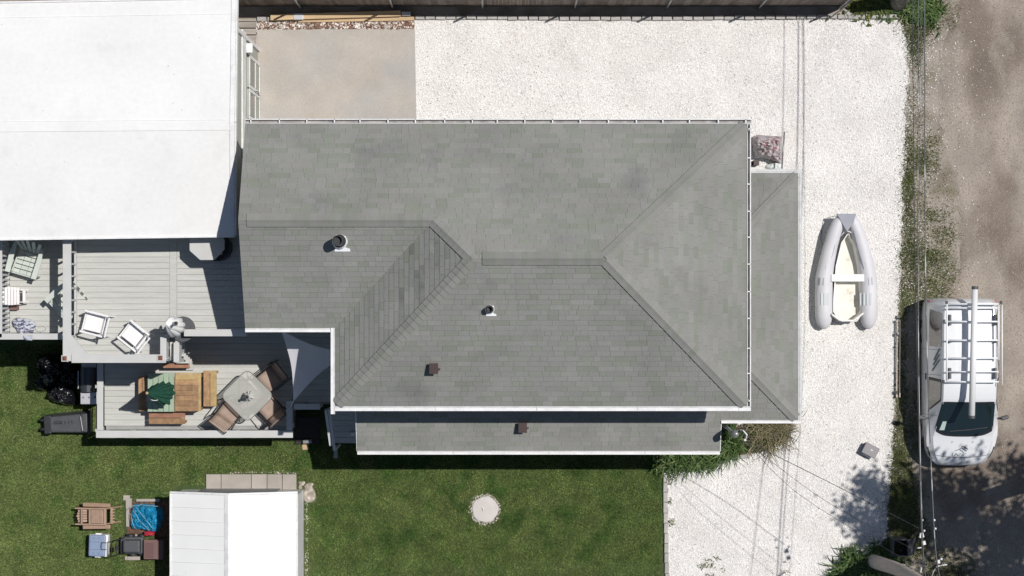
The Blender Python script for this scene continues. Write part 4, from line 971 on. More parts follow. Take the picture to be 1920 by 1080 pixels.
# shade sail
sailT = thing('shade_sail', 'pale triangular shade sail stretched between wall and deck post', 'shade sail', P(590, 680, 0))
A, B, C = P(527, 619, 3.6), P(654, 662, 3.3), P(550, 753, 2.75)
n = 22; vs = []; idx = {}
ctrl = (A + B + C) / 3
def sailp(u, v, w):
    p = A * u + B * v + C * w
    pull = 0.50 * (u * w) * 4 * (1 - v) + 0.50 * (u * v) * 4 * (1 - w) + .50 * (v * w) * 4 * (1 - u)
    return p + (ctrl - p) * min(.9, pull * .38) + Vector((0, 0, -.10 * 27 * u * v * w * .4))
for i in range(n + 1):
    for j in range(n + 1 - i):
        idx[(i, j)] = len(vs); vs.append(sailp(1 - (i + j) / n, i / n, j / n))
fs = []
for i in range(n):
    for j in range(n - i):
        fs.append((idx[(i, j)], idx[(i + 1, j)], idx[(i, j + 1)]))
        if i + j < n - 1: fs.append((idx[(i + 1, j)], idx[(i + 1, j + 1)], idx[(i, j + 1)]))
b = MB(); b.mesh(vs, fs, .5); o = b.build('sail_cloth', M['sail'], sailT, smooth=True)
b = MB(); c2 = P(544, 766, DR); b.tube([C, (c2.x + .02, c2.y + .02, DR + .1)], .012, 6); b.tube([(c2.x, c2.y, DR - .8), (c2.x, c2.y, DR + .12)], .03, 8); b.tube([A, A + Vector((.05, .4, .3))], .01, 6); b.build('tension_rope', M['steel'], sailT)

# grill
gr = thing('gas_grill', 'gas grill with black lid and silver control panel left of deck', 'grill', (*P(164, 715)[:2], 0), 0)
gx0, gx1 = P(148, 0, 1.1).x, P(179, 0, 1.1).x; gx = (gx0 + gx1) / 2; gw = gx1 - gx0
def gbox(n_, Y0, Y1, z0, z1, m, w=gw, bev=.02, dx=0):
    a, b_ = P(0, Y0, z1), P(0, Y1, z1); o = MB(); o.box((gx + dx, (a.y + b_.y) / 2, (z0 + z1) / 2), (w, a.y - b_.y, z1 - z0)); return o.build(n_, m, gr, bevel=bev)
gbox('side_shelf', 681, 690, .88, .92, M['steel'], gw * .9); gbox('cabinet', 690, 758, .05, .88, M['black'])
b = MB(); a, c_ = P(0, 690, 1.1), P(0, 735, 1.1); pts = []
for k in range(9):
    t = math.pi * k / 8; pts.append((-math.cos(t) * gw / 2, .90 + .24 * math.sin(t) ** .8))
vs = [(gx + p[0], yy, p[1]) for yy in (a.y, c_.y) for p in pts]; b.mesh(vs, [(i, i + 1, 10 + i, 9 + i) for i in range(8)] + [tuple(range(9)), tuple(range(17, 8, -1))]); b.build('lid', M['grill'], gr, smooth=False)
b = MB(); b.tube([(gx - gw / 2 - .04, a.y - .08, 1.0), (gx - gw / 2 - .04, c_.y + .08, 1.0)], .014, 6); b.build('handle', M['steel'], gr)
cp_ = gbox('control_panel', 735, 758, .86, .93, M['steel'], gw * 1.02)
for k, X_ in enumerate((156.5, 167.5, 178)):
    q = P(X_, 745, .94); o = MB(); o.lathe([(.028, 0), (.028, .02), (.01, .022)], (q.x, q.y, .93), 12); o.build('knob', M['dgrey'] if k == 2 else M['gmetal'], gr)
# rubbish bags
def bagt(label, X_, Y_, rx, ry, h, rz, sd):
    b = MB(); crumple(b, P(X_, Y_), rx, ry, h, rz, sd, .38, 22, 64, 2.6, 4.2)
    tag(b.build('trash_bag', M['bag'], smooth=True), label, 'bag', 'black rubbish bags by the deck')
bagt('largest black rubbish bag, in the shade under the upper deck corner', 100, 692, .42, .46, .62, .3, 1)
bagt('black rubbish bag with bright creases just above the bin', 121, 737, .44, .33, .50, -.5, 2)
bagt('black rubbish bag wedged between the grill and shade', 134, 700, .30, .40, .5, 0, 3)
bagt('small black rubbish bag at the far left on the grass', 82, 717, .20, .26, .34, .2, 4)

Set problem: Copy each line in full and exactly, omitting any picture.

Solution:
The Blender Python script for this scene continues. Write part 4, from line 971 on. More parts follow. Take the picture to be 1920 by 1080 pixels.
# shade sail
sailT = thing('shade_sail', 'pale triangular shade sail stretched between wall and deck post', 'shade sail', P(590, 680, 0))
A, B, C = P(527, 619, 3.6), P(654, 662, 3.3), P(550, 753, 2.75)
n = 22; vs = []; idx = {}
ctrl = (A + B + C) / 3
def sailp(u, v, w):
    p = A * u + B * v + C * w
    pull = 0.50 * (u * w) * 4 * (1 - v) + 0.50 * (u * v) * 4 * (1 - w) + .50 * (v * w) * 4 * (1 - u)
    return p + (ctrl - p) * min(.9, pull * .38) + Vector((0, 0, -.10 * 27 * u * v * w * .4))
for i in range(n + 1):
    for j in range(n + 1 - i):
        idx[(i, j)] = len(vs); vs.append(sailp(1 - (i + j) / n, i / n, j / n))
fs = []
for i in range(n):
    for j in range(n - i):
        fs.append((idx[(i, j)], idx[(i + 1, j)], idx[(i, j + 1)]))
        if i + j < n - 1: fs.append((idx[(i + 1, j)], idx[(i + 1, j + 1)], idx[(i, j + 1)]))
b = MB(); b.mesh(vs, fs, .5); o = b.build('sail_cloth', M['sail'], sailT, smooth=True)
b = MB(); c2 = P(544, 766, DR); b.tube([C, (c2.x + .02, c2.y + .02, DR + .1)], .012, 6); b.tube([(c2.x, c2.y, DR - .8), (c2.x, c2.y, DR + .12)], .03, 8); b.tube([A, A + Vector((.05, .4, .3))], .01, 6); b.build('tension_rope', M['steel'], sailT)

# grill
gr = thing('gas_grill', 'gas grill with black lid and silver control panel left of deck', 'grill', (*P(164, 715)[:2], 0), 0)
gx0, gx1 = P(148, 0, 1.1).x, P(179, 0, 1.1).x; gx = (gx0 + gx1) / 2; gw = gx1 - gx0
def gbox(n_, Y0, Y1, z0, z1, m, w=gw, bev=.02, dx=0):
    a, b_ = P(0, Y0, z1), P(0, Y1, z1); o = MB(); o.box((gx + dx, (a.y + b_.y) / 2, (z0 + z1) / 2), (w, a.y - b_.y, z1 - z0)); return o.build(n_, m, gr, bevel=bev)
gbox('side_shelf', 681, 690, .88, .92, M['steel'], gw * .9); gbox('cabinet', 690, 758, .05, .88, M['black'])
b = MB(); a, c_ = P(0, 690, 1.1), P(0, 735, 1.1); pts = []
for k in range(9):
    t = math.pi * k / 8; pts.append((-math.cos(t) * gw / 2, .90 + .24 * math.sin(t) ** .8))
vs = [(gx + p[0], yy, p[1]) for yy in (a.y, c_.y) for p in pts]; b.mesh(vs, [(i, i + 1, 10 + i, 9 + i) for i in range(8)] + [tuple(range(9)), tuple(range(17, 8, -1))]); b.build('lid', M['grill'], gr, smooth=False)
b = MB(); b.tube([(gx - gw / 2 - .04, a.y - .08, 1.0), (gx - gw / 2 - .04, c_.y + .08, 1.0)], .014, 6); b.build('handle', M['steel'], gr)
cp_ = gbox('control_panel', 735, 758, .86, .93, M['steel'], gw * 1.02)
for k, X_ in enumerate((156.5, 167.5, 178)):
    q = P(X_, 745, .94); o = MB(); o.lathe([(.028, 0), (.028, .02), (.01, .022)], (q.x, q.y, .93), 12); o.build('knob', M['dgrey'] if k == 2 else M['gmetal'], gr)
# rubbish bags
def bagt(label, X_, Y_, rx, ry, h, rz, sd):
    b = MB(); crumple(b, P(X_, Y_), rx, ry, h, rz, sd, .38, 22, 64, 2.6, 4.2)
    tag(b.build('trash_bag', M['bag'], smooth=True), label, 'bag', 'black rubbish bags by the deck')
bagt('largest black rubbish bag, in the shade under the upper deck corner', 100, 692, .42, .46, .62, .3, 1)
bagt('black rubbish bag with bright creases just above the bin', 121, 737, .44, .33, .50, -.5, 2)
bagt('black rubbish bag wedged between the grill and shade', 134, 700, .30, .40, .5, 0, 3)
bagt('small black rubbish bag at the far left on the grass', 82, 717, .20, .26, .34, .2, 4)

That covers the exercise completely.